My weekend of living like a Pilgrim was basically the worst hangover of all time. Instead of swaddling myself in blankets, I had to wear an itchy get-up that smelled and was full of dust. I couldn't have water or coffee. I had no delicious food to sop up the un-ending stream of Budweiser and O'Douls coursing through my body. That intensified the good things—a lot. When I finally had some brief company on Saturday after a long day of reading my incredibly obtuse theological tome and thinking about the profundity of the human spirit, I almost cried from happiness. Given that a life of extreme austerity makes even the most minor stimulation feel overwhelmingly great, it's impossible to imagine how tight a night of feasting and light boozing must have been for people who had just spent 66 days on a boat and then thought they were going to starve to death when they arrived in the New World.

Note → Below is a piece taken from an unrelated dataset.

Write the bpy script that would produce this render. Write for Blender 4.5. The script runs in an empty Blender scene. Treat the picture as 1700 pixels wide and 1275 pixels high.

Despite my seconds-long aversion to meat, my first post-experiment meal ended up being chicken wings. I already knew I was the kind of stereotypical virtue-signaling millennial who rails against Amazon but orders her chamber pots on Prime, though I guess I learned that I suck even more than I thought. And my initial thoughts about Thanksgiving—that it's just a manufactured break in the banality of existence—didn't really change as a result of my weekend of living as a Pilgrim. The only difference is that I now think there's something sort-of beautiful about that idea.